Ma quello di Armando Rotoletti con Biancavilla è un legame ormai consolidato. Amico di Salvatore Benina a Londra, fin dagli anni ’80, quando ha iniziato la sua attività di fotogiornalista, è da una suggestione di Coco che ha tratto l’ispirazione per un progetto sui Circoli di conversazione a Biancavilla, da cui l’omonimo volume del 2012.
«È impagabile il colpo d’occhio sull’intera via Vittorio Emanuele – afferma l’artista – dove centinaia di sedie allineate sul marciapiede ospitano decine e decine di anziani e non, intenti alla chiacchiera, all’osservazione e al… commento: piccolo risarcimento dei decenni passati chini sui campi con le vanghe in mano». E prosegue: «L’immagine di questo versante si riflette nei volti dei contadini che affollano i Circoli, con la loro pelle estremamente secca, nei nodi e nelle deformazioni delle loro mani, e nei loro sguardi, per lo più spenti e impauriti».
Un sentimento di passione
Chiediamo inoltre a Rotoletti di dirci qualcosa sui destinatari di tali opere: «Esistono diversi tipi di pubblico che acquista libri fotografici. Per quanto riguarda il mio, si tratta di un pubblico molto attento e culturalmente preparato, che apprezza il grande lavoro di ricerca, durato trent’anni. Ma sono consapevole del fatto che, essendo le fotografie legate a momenti specifici e irripetibili nel tempo, può talvolta risultare “fuori dal tempo”».

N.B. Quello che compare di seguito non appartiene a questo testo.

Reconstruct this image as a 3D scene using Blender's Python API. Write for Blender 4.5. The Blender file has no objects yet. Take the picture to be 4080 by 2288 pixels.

«Il mio augurio, per usare le parole di Roland Barthes, è che – prosegue Rotoletti – ogni fruitore possa trovare il proprio ‘punctum’, cioè quel volto, quell’albero, quel paesaggio, o altro elemento che evocherà in lui un sentimento di passione. Non a caso il rapporto tra immagine e testo è assolutamente complesso, tanto che per i testi che accompagnano le immagini di questo libro ho deciso di affidarmi a Placido Antonio Sangiorgio, che è riuscito non solo a descrivere perfettamente le fotografie, ma anche a conferire loro una speciale forza poetica, arricchita da numerosi rimandi letterari».
Le opere fotografiche presenti nel volume saranno esposte dal 7 maggio prossimo presso il Duomo antico – cittadella fortificata di Milazzo. All’inaugurazione interverrà Claudio Fava.